* **PROVIDED MATERIAL**:
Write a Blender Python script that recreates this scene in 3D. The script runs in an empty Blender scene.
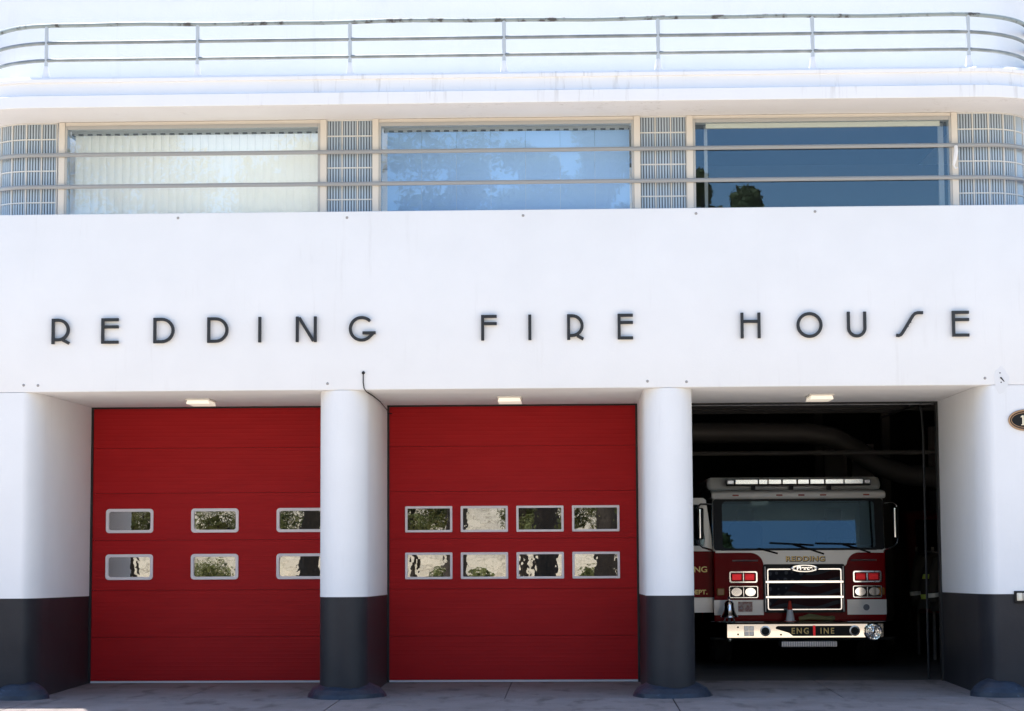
import bpy, bmesh, math, random
from mathutils import Vector, Matrix
random.seed(7)
PI = math.pi
R = math.radians
scene = bpy.context.scene
COL = scene.collection
D = 2.776            # depth of the garage doors behind the facade
ZL = 3.61            # height of the bay soffits
ZS = 5.749           # top of the lower wall

# ------------------------------------------------------------------ materials
def mat(name, color=(.5, .5, .5), rough=.6, metal=0., ior=1.45, coat=0.):
    m = bpy.data.materials.new(name); m.use_nodes = True
    b = m.node_tree.nodes['Principled BSDF']
    b.inputs['Base Color'].default_value = (*color, 1)
    b.inputs['Roughness'].default_value = rough
    b.inputs['Metallic'].default_value = metal
    b.inputs['IOR'].default_value = ior
    b.inputs['Coat Weight'].default_value = coat
    return m

def N(m, t, **kw):
    n = m.node_tree.nodes.new(t)
    for k, v in kw.items(): setattr(n, k, v)
    return n
def LK(m, a, b): m.node_tree.links.new(a, b)
def BS(m): return m.node_tree.nodes['Principled BSDF']

def noise(m, scale=(1, 1, 1), s=5., detail=4., rough=.55, dist=0.):
    tc = N(m, 'ShaderNodeTexCoord'); mp = N(m, 'ShaderNodeMapping')
    mp.inputs['Scale'].default_value = scale
    LK(m, tc.outputs['Object'], mp.inputs['Vector'])
    n = N(m, 'ShaderNodeTexNoise')
    n.inputs['Scale'].default_value = s; n.inputs['Detail'].default_value = detail
    n.inputs['Roughness'].default_value = rough; n.inputs['Distortion'].default_value = dist
    LK(m, mp.outputs['Vector'], n.inputs['Vector'])
    return n.outputs['Fac']
def ramp(m, fac, stops):
    r = N(m, 'ShaderNodeValToRGB')
    while len(r.color_ramp.elements) < len(stops): r.color_ramp.elements.new(.5)
    for e, (p, c) in zip(r.color_ramp.elements, stops):
        e.position = p; e.color = (*c, 1) if len(c) == 3 else c
    LK(m, fac, r.inputs['Fac'])
    return r.outputs['Color']
def mix(m, fac, a, b, mode='MIX'):
    x = N(m, 'ShaderNodeMix', data_type='RGBA', blend_type=mode)
    if isinstance(fac, (int, float)): x.inputs[0].default_value = fac
    else: LK(m, fac, x.inputs[0])
    for i, v in ((6, a), (7, b)):
        if isinstance(v, tuple): x.inputs[i].default_value = (*v, 1)
        else: LK(m, v, x.inputs[i])
    return x.outputs[2]
def bump(m, h, strength=.3, dist=.01):
    b = N(m, 'ShaderNodeBump'); b.inputs['Strength'].default_value = strength
    b.inputs['Distance'].default_value = dist
    LK(m, h, b.inputs['Height']); LK(m, b.outputs['Normal'], BS(m).inputs['Normal'])

# white stucco: faint mottling, a few faint run-off streaks, trowelled bump
def stucco(name, base=(.80, .79, .78), streak=.0, grime=(.45, .43, .41), bs=.35):
    m = mat(name, base, .85)
    c = ramp(m, noise(m, s=1.3, detail=6), [(.3, tuple(v*.955 for v in base)), (.7, base)])
    if streak:
        sfac = ramp(m, noise(m, (9, 9, .55), 1.2, 5, .7), [(.55, (0, 0, 0)), (.72, (1, 1, 1))])
        pfac = ramp(m, noise(m, (1, 1, 1), .8, 3), [(.50, (0, 0, 0)), (.60, (1, 1, 1))])
        mul = mix(m, 1., sfac, pfac, 'MULTIPLY')
        mul = mix(m, 1., mul, (streak, streak, streak), 'MULTIPLY')
        c = mix(m, mul, c, grime)
    LK(m, c, BS(m).inputs['Base Color'])
    bump(m, noise(m, s=38, detail=5, rough=.6), bs, .006)
    return m
M = {}
M['stucco'] = stucco('white_stucco', (.79, .795, .805), streak=.16)
M['trim'] = stucco('white_trim', (.80, .80, .805), streak=.55, bs=.2)
m = M['dark'] = mat('charcoal_paint', (.036, .038, .046), .5)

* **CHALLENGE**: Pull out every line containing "scene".

* **RESPONSE FOR THIS EXERCISE**:
Write a Blender Python script that recreates this scene in 3D. The script runs in an empty Blender scene.
scene = bpy.context.scene
COL = scene.collection